Back in Singapore I had lunch at the fabulous old Pearl Centre at the edge of China town; The Pearl Centre being most famous for its glazed barbeque pork slices — ground floor, outside (be willing to queue) — and its shamans and amulet dealers, and its vegetarian restaurant, on the 3rd floor.
Its motto is: “it’s almost like you were somewhere.”
My favorite stall, on the ground floor, sells pork and onion steamed buns and chili sauce which I always have facing the bus stop.
Gourmands sample the famed roast pork slices in the Pearl Centre.
• • •
I returned to Bali via Jakarta where famed Femina publisher and style suffragette Mirta Kartohadiprodjo — head of the Gaya Favorite Press empire — was launching the Indonesian language version of my book ‘Tropical Garden Design’.
I got to stay at the delightful Four Seasons — a great hotel with a good collection of Indonesia art, spacious grounds, a stunning pool court and classy Indonesian service — and arrived at the new Kemang Village mall TIMES book store to find a foyer filled with Menteng matrons in floral print chemises. No one was under 60, save the one Balinese in lurex playing the angklung.
“Most people these days under 60 think nature is old-fashioned anyway,” one well-coiffed Solo princess quipped.
The truth is these well-groomed, well-borne, well-educated heroines of horticulture are the last line of defense between us garden designers and the new world order of minimalists.
I signed their books and sang their praise lavishly.
Vikram Reddy (left) General Manager of the fabulous Four Seasons Jakarta and the diarist at the book launch.
• • •
After Jakarta I took Air Asia to Jogjakarta for the investiture of my old mentor Sir Warwick Purser as Honorary Consul to Mexico. In the exquisite Javanese courtyards of his very traditional d’Omah hotel, there were more Margaritas and Mariachi bands than you could poke a stick at.
Once again Tuan Warwick — founder of Pacto Travel in Indonesia in 1970 and the official face of Jamu Borju nation-wide — has created a magical kingdom in the middle of no where.
My driver Cahyo, one of Blue Bird Jogja’s finest, kidnapped me on my second day at d’Omah, just as I was turning Javanese, and took me to his home village, Pundong Lima, near Godean, for a Jatilan trance dance being held to commemorate the village’s founding.
Jatilan performances (soon to be banned by the hard-liners, I fear) involve a lot of prancing about in Ramayana costumes.

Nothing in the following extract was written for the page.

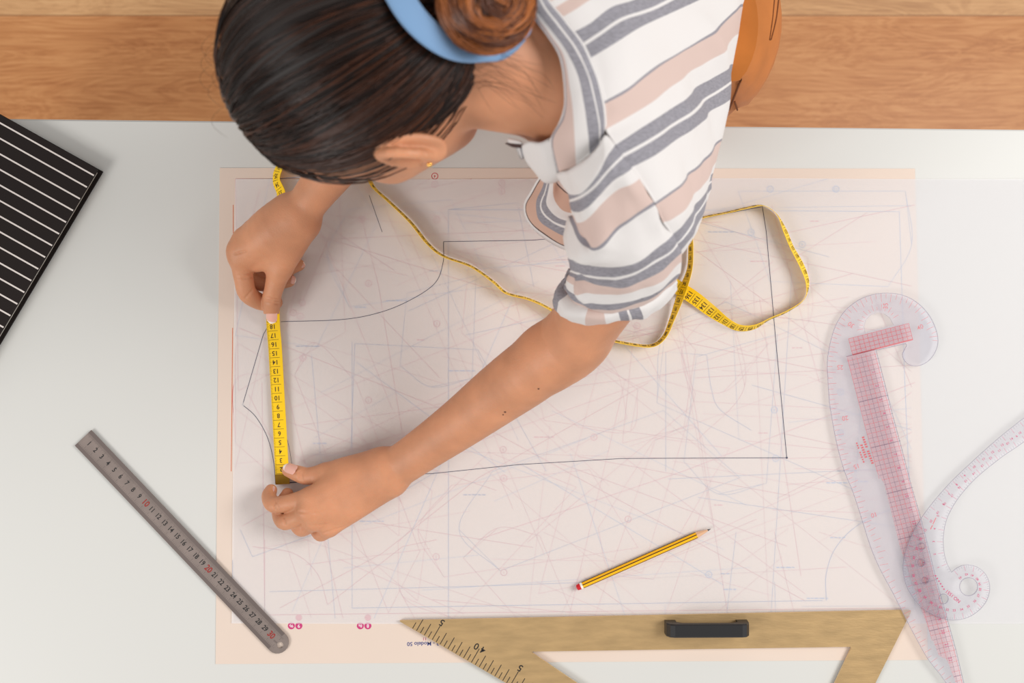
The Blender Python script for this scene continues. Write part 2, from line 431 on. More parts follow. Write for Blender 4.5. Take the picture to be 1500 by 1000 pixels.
mb.text('cm', rl(s1+29*st+.0085, -.001), .004, ang, M_tick, z=zr+.00008)
tag(mb.build('steel_ruler', origin=(*rl(Lr/2, 0), T)), 'narrow steel ruler lying diagonally from the bare table onto the cream sheet', 'ruler')

# ------------------------------------------------------------ gold set square
M_gold = mat('gold_anodised', (190, 158, 112), rough=.42, metal=.35, noise_scale=140, noise_amt=.05, bump=.25, bump_scale=500, stretch=(.25, 1, 1))
M_golde = mat('gold_edge_highlight', (232, 200, 150), rough=.35, metal=.3)  # lighter tone for the side faces, edge highlight painted in
hs = .0055
A = Vector(Q(583, 908.5, hs)); B = Vector(Q(1336, 893, hs))
dA = (Vector(Q(741, 1000, hs)) - A).normalized(); dB = (Vector(Q(1282.5, 1000, hs)) - B).normalized()
def isect(p, d, q, e):
    k = d.x*e.y - d.y*e.x; w = q-p; return p + d*((w.x*e.y - w.y*e.x)/k)
Cc = isect(A, dA, B, dB)
iA = Vector(Q(777, 954, hs)); iB = Vector(Q(1248, 947, hs)); iC = isect(iA, (Vector(Q(845, 1000, hs))-iA).normalized(), iB, (Vector(Q(1223, 1000, hs))-iB).normalized())
def rounded(tri, r):
    o = []
    for i in range(3):
        p, a, b = tri[i], tri[i-1], tri[(i+1) % 3]; u = (a-p).normalized(); v = (b-p).normalized()
        for k in range(7):
            t = k/6; q = p + u*r*(1-t)**2 + v*r*t**2; o.append((q.x, q.y))
    return o
sq = empty('set_square', (*((A+B+Cc)/3), T)); tag(sq, 'large gold triangular set square with black grip along the near edge', 'set square')
mb = MB(); mb.prism(rounded([A, Cc, B], .004), [rounded([iA, iB, iC], .003)], T+hs-.0028, T+hs, M_gold, side=M_golde)
zs = T+hs+.0001
ea = dA; en = Vector((-ea.y, ea.x))
if en.dot(B-A) < 0: en = -en
foot = Vector(Q(632.6, 937.5, hs)); s35 = (foot-A).dot(ea)
for k in range(-5, 64):
    s = s35 + k*.005
    if s < .01 or s > (Cc-A).length-.03: continue
    ln = .0175 if k % 10 == 0 else (.0143 if k % 2 == 0 else .0075)
    p = A + ea*s + en*.0006
    mb.line([p, p+en*ln], .0008, M_ink, z=zs)
    if k % 10 == 0:
        val = 35 + k//2; a_ = math.atan2(-ea.y, -ea.x)
        for ch, off in (((str(val)[0], .0042), (str(val)[1], -.0040)) if val % 10 == 0 else ((str(val)[1], -.0002),)):
            q = A + ea*(s+off) + en*(ln+(.0015 if val % 10 == 0 else .0050)); mb.text(ch, q, .0105, a_, M_ink, z=zs+.00005, bold=.01)
mb.build('triangle_plate', sq, origin=(*((A+B+Cc)/3), T))
# grip
M_grip = mat('black_grip_plastic', (30, 29, 31), rough=.42, spec=.5); 
hg = .026
g0 = Vector(Q(977, 924.5, hg)); g1 = Vector(Q(1100, 924, hg)); gd = (g1-g0); gl = gd.length; gd.normalize(); gn = Vector((-gd.y, gd.x))
mb = MB()
prof = [(0, hs+.0001), (.0005, .019), (.004, .0245), (.009, hg), (gl-.009, hg), (gl-.004, .0245), (gl-.0005, .019), (gl, hs+.0001), (gl-.012, hs+.0001), (gl-.012, .016), (gl-.018, .020), (.018, .020), (.012, .016), (.012, hs+.0001)]
vs = []
for w, ins in ((-.0073, .0012), (-.0060, 0), (.0060, 0), (.0073, .0012)):
    for s, z in prof:
        zz = z - (ins if z > .012 else 0); v = g0 + gd*s + gn*w; vs.append((v.x, v.y, T+zz))
n = len(prof); fs = []
for r in range(3):
    for i in range(n):
        j = (i+1) % n; fs.append((r*n+i, (r+1)*n+i, (r+1)*n+j, r*n+j))
mb.add(vs, fs, M_grip)
def polycap(off, flip):
    t = tessellate_polygon([[Vector((s, z, 0)) for s, z in prof]])
    return [tuple(off+i for i in (q if flip else q[::-1])) for q in t]
mb.add(vs, polycap(0, True) + polycap(3*n, False), M_grip)
mb.build('handle', sq, origin=(*(g0+gd*gl/2), T+hs))

# ------------------------------------------------------------ pencil
hp = .0065
p0 = P(848, 859.5, hp); p1 = P(1041, 774.5, hp*.9); d = (p1-p0); Lp = d.length; d.normalize()
M_yel = mat('pencil_yellow', (252, 186, 12), rough=.35); M_pblk = mat('pencil_black_stripe', (62, 36, 14), rough=.4); M_wood = mat('pencil_cedar', (222, 176, 140), rough=.8); M_lead = mat('graphite', (60, 58, 62), rough=.4, metal=.3)
M_cap = mat('pencil_red_cap', (205, 28, 40), rough=.35); M_ring = mat('pencil_white_ring', (240, 236, 226), rough=.4)
pen = empty('pencil', (p0.x, p0.y, T)); tag(pen, 'yellow and black striped pencil with red end lying on the tracing paper', 'pencil')
side = Vector((-d.y, d.x, 0)).normalized(); upv = d.cross(side) * -1
if upv.z < 0: upv = -upv
def hexring(s, r, rotn=math.radians(12), n=6, sub=1):
    out = []
    cor = [(r*math.cos(rotn+2*math.pi*k/6), r*math.sin(rotn+2*math.pi*k/6)) for k in range(6)]
    for k in range(6):
        a, b = cor[k], cor[(k+1) % 6]
        for t in (0, .16, .84): 
            x, y = a[0]+(b[0]-a[0])*t, a[1]+(b[1]-a[1])*t; out.append(p0 + d*s + side*x + upv*y)
    return out
R_ = .0039
def loft(mb, rings, mfun):
    n = len(rings[0]); base = []
    for r in rings: base += r
    for i in range(len(rings)-1):
        for j in range(n):
            k = (j+1) % n
            mb.add([rings[i][j], rings[i][k], rings[i+1][k], rings[i+1][j]], [(0, 1, 2, 3)], mfun(i, j))
mb = MB()
loft(mb, [hexring(.0045, R_), hexring(Lp-.017, R_)], lambda i, j: M_yel if j % 3 == 1 and (j//3) != 4 and (j//3) != 0 or j//3 == 0 and j % 3 == 1 else M_pblk)
mb.build('shaft', pen, origin=p0)
mb = MB(); loft(mb, [hexring(.002, R_*1.01), hexring(.0045, R_*1.01)], lambda i, j: M_ring); mb.build('ring', pen, origin=p0)
mb = MB(); loft(mb, [hexring(-.0028, R_*.35), hexring(-.002, R_*.85), hexring(.002, R_)], lambda i, j: M_cap); mb.add(hexring(-.0028, R_*.35), [tuple(range(18))], M_cap); mb.build('end_cap', pen, origin=p0)
mb = MB(); loft(mb, [hexring(Lp-.017, R_*.98), hexring(Lp-.0035, R_*.26)], lambda i, j: M_wood); mb.build('sharpened_cone', pen, origin=p0+d*(Lp-.017))
mb = MB(); mb.tube([p0+d*(Lp-.0036), p0+d*Lp], [R_*.27, .0002], M_lead, n=10); mb.build('lead', pen, origin=p0+d*Lp)

# ------------------------------------------------------------ clear curved rulers
def plastic(name, col, a, rough=.15): return mat(name, col, rough=rough, spec=.5, alpha=a)
M_clr = plastic('clear_acrylic', (214, 210, 224), .19); M_edge = plastic('acrylic_edge', (140, 132, 156), .45)
M_tint = plastic('pink_tint_print', (240, 185, 192), .18, .6); M_gr = plastic('red_grid_print', (226, 100, 108), .6, .6); M_gk = plastic('grey_grid_print', (135, 105, 130), .5, .6)
M_cmag = plastic('magenta_print', (205, 50, 110), .8, .6); M_clr2 = plastic('clear_acrylic_thin', (220, 216, 228), .14)
hk = .0076
outl = [(1213, 560), (1212, 530), (1216, 503), (1224, 477), (1237, 456), (1255, 441), (1276, 432), (1300, 429), (1325, 433), (1346, 445), (1362, 463), (1372, 485), (1374, 503), (1368, 519), (1358, 530), (1346, 535.5), (1334, 535), (1325, 528), (1322, 519), (1325, 512), (1328, 506)]
outl = [tuple(p) for p in catmull(outl, 4)]
outl += [(1327, 503), (1305, 508), (1283.5, 513), (1292, 545), (1307, 605), (1325, 672), (1336, 715), (1350, 762), (1361, 805), (1372, 850), (1386, 900), (1400, 950), (1412, 1000), (1424, 1045), (1428, 1060)]
lowr = [(1426, 1064), (1412, 1050), (1386, 1000), (1360, 966), (1345, 940), (1329, 910), (1310, 872), (1289, 833), (1275, 800), (1263, 762), (1250, 722), (1237, 690), (1227, 655), (1220, 620), (1215, 590)]
outl += [tuple(p) for p in catmull(lowr, 3)]
outk = [Q(x, y, hk) for x, y in outl][::-1]
dh = [Q(x, y, hk) for x, y in [(1267, 486), (1266, 478), (1269, 468), (1276, 461), (1286, 457.5), (1296, 459.5), (1304, 466), (1309, 475.5), (1288, 481)]]
mb = MB(); mb.prism(outk, [dh], T+hk-.0014, T+hk, M_clr, side=M_edge)
zk = T+hk+.00006
def kl(pts, m, w=.0004, z=zk, h=hk): mb.line([Q(*p, h) for p in pts], w, m, z=z)
kl(outl + [outl[0]], M_edge, .0007)
ctr = (1290, 485)
# tint fields and the grid over them
def band_x(y, left):
    L_ = [(520, 1239), (605, 1262), (690, 1284), (708, 1295), (800, 1318), (900, 1352), (962, 1376), (963, 1386), (1000, 1400), (1060, 1422)]
    R2 = [(508, 1281), (605, 1306), (672, 1324), (762, 1349), (850, 1371), (950, 1399), (1060, 1426)]
    t = L_ if left else R2
    for (ya, xa), (yb, xb) in zip(t, t[1:]):
        if ya <= y <= yb: return xa + (xb-xa)*(y-ya)/(yb-ya)
    return t[0][1] if y < t[0][0] else t[-1][1]
sl = -.245
def tilt(x0, y): # point on a cross line of the tilted grid that starts at (x0,y)
    return y
ys = [522 + i*6 for i in range(88)]
poly = [(band_x(y, True)+.2, y) for y in ys] ; polr = [(band_x(y + sl*(band_x(y, False)-band_x(y, True)), False)-.8, y + sl*(band_x(y, False)-band_x(y, True))) for y in ys]
fill = poly + polr[::-1]
mb.prism([Q(x, y, hk) for x, y in fill][::-1], [], zk+.00001, zk+.00003, M_tint)
y = 522.0; i = 0
while y < 1040:
    xl, = (band_x(y, True),); w_ = band_x(y, False) - xl
    kl([(xl, y), (xl+w_-.8, y+sl*(w_-.8))], M_gr if i % 2 else M_gk, .00035 if i % 10 else .0008, zk+.00008); y += 6.7; i += 1
for k in range(8):
    seg = []
    for y in range(516, 1040, 8):
        xr = band_x(y, False) - 2 - k*6.6
        if xr > band_x(y - sl*20, True) - 1: seg.append((xr, y + 1.5*k))
        elif seg: break
    if len(seg) > 1: kl(seg, M_gk if k % 2 else M_gr, .00035, zk+.00009)
quad = [(1243, 496), (1331, 473.5), (1337, 497), (1249, 519.5)]
mb.prism([Q(x, y, hk) for x, y in quad][::-1], [], zk+.00001, zk+.00003, M_tint)
for k in range(14):
    t = k/13; kl([(1243+88*t, 496-22.5*t), (1249+88*t, 519.5-22.5*t)], M_gr, .0005, zk+.00008)
for k in range(5):
    t = k/4; kl([(1243+6*t, 496+23.5*t), (1331+6*t, 473.5+23.5*t)], M_gr, .0005 if k < 4 else .0016, zk+.00008)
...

The participants eventually sink into deep trance just as the mosque’s tambur drum and ‘chamber gamelan’ go berserk. It’s always frenzied and fabulous and today’s performance was no exception — the possessed whirled like sufis on steroids.
LEFT: The lobby of d’Omah hotel, Tembi, Jogjakarta.
RIGHT: One of Jogjakarta’s hidden treats is Sangam House off Jalan Kaliurang (Kilometer 5.6) — an Indian restaurant cum culture centre run by Jean-Pascal Elbaz and his partner Martin Restu Surbakti who studied Indian cooking in Chennai when Pascal was based there with the French Consulate cultural division.
• • •
Jogjakarta’s Adi Sucipto airport was once sedate and refined but is now a nightmare — oppressed by battalions of the same Gulf State contract workers as Cengkareng, and by a lack of space to expand — so allow enough time to run the gauntlet.
I flew back to Bali on Garuda, which has new livery but the same old finger buns. On arrival we were all marched along the tarmac amidst airbuses jostling for parking spots — my dreamy memories of somnolent Tembi soon gave way to the tension that descends when trying to find one’s car at Denpasar airport.
Between the arrival hall and the exit ramp 14 huge billboards offered me a return on my investment.
It was sunny and it was Sunday so I went straight to the Callego Leather Granny Beach Bar on the Gay Beach near the Oberoi — which closes in May, I hear, to become an Alila and a Starbucks— so go now for end of mating season discounts.
From the Callego, on Sunday, one can see fully dressed Javanese emerging from the Indian Ocean while Balinese in saucy beachwear build fanged-demon sand sculptures.
A Lombok boy sells DVDs from a black and white Warwick Purser wickerware campaign table.
Senior sirenes — the cream of Darlinghurst and Antwerp — mince about as the sun sets and the palms wave.
Jatilan dancers at the Pundong Lima syukuran desa performance.